2. With a lot of krausen, it can stick to the top of the Tilt, dry, and then mess up the angle it sits at, making the gravity readings less accurate for absolute value. So your actual gravity might be lower or higher than 1.006 its showing now. With you having two yeast blowouts in your spunding, you definitely check the box for "a lot of krausen". So I would be shocked if your current reading value is very accurate right now.
3. The chemical reaction of yeast converting sugar to alcohol makes CO2 as a byproduct. So if your spunding is off-gassing, your yeast are still working, adding CO2 into your headspace. So regardless of your Tilt reading, if you're still getting gas out of your spunding, just let things keep going.

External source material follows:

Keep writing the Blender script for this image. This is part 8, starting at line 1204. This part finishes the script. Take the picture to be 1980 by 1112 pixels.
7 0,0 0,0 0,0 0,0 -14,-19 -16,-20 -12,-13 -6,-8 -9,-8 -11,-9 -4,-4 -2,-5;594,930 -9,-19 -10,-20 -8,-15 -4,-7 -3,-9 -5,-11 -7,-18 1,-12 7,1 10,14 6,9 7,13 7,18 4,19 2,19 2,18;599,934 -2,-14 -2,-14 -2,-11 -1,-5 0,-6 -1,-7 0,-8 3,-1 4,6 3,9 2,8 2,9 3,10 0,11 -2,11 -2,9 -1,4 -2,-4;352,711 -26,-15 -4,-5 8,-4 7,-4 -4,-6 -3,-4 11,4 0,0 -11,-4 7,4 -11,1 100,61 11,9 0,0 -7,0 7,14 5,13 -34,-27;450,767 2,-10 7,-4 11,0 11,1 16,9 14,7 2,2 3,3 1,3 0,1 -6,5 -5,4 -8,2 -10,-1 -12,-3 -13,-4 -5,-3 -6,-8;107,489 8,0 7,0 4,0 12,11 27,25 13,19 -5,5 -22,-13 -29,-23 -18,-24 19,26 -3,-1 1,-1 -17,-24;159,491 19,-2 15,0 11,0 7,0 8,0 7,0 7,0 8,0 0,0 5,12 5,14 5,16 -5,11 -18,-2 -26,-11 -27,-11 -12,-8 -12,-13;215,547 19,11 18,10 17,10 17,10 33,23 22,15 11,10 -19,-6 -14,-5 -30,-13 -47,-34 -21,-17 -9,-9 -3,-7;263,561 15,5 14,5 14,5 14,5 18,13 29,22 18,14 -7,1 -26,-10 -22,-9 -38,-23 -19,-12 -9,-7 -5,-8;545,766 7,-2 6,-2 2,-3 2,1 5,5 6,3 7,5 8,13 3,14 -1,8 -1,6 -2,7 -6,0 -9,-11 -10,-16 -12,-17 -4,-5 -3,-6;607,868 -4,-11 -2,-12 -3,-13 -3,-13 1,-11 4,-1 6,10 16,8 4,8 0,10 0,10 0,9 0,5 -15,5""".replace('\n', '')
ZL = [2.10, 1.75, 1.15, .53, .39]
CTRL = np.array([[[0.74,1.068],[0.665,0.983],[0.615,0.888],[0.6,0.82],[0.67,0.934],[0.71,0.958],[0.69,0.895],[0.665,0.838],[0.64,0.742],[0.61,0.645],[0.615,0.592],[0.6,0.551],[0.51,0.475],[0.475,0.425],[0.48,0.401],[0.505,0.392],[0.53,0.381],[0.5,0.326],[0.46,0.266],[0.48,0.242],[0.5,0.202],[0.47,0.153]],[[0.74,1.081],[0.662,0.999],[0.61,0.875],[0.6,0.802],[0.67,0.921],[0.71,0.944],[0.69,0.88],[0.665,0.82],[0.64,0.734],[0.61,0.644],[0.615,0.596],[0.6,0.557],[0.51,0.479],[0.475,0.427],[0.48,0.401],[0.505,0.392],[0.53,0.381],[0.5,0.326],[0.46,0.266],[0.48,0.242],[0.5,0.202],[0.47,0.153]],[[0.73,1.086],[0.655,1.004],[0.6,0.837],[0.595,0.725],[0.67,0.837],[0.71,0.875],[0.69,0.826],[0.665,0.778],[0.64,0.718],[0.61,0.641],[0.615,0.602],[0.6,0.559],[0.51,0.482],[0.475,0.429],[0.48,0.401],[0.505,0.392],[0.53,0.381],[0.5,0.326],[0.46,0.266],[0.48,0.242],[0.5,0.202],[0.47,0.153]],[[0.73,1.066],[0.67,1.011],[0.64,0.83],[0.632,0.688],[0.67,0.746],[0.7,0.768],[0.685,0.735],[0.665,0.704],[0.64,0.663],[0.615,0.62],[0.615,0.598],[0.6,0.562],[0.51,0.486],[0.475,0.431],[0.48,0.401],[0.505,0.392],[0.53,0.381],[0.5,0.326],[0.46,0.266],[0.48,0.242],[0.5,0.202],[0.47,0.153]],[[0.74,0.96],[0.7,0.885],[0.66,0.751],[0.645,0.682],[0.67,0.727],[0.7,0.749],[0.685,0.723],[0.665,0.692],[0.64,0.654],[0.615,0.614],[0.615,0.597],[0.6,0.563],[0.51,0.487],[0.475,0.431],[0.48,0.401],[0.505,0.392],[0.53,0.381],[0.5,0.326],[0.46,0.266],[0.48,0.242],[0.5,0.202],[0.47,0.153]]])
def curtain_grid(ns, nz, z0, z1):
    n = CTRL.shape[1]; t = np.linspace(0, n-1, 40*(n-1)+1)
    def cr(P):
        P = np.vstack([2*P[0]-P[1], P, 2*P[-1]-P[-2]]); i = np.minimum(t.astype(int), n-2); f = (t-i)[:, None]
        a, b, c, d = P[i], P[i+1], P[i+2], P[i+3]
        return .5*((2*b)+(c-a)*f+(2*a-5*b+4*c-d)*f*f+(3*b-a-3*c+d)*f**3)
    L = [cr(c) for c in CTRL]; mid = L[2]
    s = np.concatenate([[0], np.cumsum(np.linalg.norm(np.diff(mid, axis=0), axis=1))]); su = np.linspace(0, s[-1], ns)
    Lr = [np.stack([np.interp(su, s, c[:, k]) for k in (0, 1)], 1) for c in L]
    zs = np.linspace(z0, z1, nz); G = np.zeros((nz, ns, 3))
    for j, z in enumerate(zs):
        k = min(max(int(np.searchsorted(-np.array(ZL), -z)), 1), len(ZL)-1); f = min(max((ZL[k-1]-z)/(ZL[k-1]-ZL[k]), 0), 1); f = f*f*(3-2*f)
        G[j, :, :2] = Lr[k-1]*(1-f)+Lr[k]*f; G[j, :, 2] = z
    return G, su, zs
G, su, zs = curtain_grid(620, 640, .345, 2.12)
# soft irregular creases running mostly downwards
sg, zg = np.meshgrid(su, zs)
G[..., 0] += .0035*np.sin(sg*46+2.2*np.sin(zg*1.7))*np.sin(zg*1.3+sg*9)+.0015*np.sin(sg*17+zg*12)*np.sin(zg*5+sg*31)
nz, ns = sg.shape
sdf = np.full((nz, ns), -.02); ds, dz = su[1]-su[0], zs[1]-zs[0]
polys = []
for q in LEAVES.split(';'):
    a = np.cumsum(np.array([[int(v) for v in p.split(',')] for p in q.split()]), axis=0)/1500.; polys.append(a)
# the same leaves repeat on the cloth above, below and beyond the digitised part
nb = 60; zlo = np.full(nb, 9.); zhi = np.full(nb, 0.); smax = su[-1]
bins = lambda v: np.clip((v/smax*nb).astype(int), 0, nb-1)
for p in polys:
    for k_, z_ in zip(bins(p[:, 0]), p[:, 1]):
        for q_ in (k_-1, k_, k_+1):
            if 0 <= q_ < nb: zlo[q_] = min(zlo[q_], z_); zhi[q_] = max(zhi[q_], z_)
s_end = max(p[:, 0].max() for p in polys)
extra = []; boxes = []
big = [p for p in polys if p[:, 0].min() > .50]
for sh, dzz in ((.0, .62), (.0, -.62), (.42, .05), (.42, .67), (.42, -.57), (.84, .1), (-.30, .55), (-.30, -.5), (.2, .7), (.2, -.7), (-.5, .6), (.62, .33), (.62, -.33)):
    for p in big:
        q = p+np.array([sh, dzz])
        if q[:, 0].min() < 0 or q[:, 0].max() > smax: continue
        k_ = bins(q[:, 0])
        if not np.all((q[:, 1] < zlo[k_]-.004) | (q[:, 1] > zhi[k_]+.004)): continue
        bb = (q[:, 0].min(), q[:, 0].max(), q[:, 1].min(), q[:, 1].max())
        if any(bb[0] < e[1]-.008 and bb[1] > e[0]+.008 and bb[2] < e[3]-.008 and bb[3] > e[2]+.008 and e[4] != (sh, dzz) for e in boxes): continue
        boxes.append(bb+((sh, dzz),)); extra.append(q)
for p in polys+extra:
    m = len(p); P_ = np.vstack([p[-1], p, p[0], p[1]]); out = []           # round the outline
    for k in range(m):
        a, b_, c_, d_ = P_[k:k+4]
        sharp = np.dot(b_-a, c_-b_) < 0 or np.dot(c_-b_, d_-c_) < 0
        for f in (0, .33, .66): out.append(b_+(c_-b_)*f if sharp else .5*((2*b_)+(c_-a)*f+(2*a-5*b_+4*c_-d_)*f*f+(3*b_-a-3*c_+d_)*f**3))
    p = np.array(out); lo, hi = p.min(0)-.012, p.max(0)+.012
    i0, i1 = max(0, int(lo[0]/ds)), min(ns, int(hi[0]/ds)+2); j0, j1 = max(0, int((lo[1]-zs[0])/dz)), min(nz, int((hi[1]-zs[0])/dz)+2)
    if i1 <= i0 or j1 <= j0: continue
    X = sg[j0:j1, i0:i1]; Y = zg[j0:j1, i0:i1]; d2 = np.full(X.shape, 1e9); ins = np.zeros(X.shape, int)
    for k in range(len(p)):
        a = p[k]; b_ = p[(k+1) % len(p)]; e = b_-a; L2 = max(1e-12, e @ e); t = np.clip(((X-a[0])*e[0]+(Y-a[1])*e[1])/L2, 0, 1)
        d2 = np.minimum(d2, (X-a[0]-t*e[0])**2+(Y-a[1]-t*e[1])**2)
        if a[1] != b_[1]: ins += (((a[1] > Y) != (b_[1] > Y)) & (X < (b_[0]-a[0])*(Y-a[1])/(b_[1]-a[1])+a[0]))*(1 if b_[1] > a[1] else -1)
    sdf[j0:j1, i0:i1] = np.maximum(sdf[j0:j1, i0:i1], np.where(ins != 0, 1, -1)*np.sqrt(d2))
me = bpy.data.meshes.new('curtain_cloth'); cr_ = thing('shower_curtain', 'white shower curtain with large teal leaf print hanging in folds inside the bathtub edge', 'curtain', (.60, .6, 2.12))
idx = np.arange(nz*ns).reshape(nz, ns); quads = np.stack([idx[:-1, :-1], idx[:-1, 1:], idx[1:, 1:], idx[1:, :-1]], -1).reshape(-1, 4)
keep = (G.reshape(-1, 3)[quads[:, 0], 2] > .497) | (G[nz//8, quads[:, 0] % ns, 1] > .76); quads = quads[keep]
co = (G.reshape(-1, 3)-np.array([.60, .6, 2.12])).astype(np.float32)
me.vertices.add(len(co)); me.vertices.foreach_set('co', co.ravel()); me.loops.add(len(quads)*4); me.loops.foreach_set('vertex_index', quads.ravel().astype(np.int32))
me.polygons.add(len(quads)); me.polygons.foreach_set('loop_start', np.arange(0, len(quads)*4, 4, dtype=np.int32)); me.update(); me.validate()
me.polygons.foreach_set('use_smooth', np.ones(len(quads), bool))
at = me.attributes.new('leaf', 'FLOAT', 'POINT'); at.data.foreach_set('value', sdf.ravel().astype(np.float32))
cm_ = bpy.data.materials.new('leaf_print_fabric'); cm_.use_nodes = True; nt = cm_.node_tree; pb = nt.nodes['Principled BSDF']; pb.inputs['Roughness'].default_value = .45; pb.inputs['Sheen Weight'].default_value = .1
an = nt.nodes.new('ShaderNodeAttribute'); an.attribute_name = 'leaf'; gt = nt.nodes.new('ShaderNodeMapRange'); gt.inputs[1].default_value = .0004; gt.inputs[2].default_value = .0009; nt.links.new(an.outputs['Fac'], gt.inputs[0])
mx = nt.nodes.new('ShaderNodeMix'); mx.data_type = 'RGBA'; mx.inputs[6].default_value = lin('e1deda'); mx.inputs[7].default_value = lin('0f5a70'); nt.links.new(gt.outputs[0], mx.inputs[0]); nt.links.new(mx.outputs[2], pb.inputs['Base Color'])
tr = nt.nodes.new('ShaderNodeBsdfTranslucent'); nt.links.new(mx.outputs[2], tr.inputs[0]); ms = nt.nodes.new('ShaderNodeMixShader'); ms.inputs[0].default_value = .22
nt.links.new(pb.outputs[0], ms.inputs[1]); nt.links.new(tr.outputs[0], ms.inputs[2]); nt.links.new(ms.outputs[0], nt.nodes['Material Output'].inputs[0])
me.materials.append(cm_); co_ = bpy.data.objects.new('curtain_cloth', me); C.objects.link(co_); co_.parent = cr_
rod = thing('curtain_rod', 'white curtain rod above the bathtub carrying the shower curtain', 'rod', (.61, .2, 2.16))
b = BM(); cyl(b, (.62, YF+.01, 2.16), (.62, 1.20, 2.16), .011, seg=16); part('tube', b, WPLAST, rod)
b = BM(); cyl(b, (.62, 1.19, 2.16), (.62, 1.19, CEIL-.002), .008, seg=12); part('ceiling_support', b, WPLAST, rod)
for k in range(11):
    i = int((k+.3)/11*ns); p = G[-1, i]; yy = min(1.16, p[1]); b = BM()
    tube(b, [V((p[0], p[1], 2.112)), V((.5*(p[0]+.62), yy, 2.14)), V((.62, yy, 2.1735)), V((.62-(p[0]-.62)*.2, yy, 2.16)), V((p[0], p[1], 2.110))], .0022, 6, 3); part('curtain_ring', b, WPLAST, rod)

4. The point of the spunding is to control the MAXIMUM pressure in your headspace. At start of fermentation, your headspace isn't all jammed up with CO2 molecules, so the pressure is low, and your spunding doesn't off-gas anything. As fermentation continues and more CO2 is made and goes into the headspace, it starts to get crowded and pressure starts to rise. Once the pressure gets to the level of your spunding, it starts operating like a bouncer at a night club- the amount of CO2 into the headspace matches the amount of CO2 released. If you want your headspace nightclub to hold more guests, you crank up the pressure setting. However, you will reach the mechanical limits of your fermentor at some point and you have to relieve some amount of pressure so it doesn't burst/split/balloon. Plus, there are limited studies out there on homebrew pressure fermentation, but they do seem to indicate 10-15 psi spunding is better than 28 psi. So you do want it to be constantly bleeding off CO2, in order to not over-pressurize things.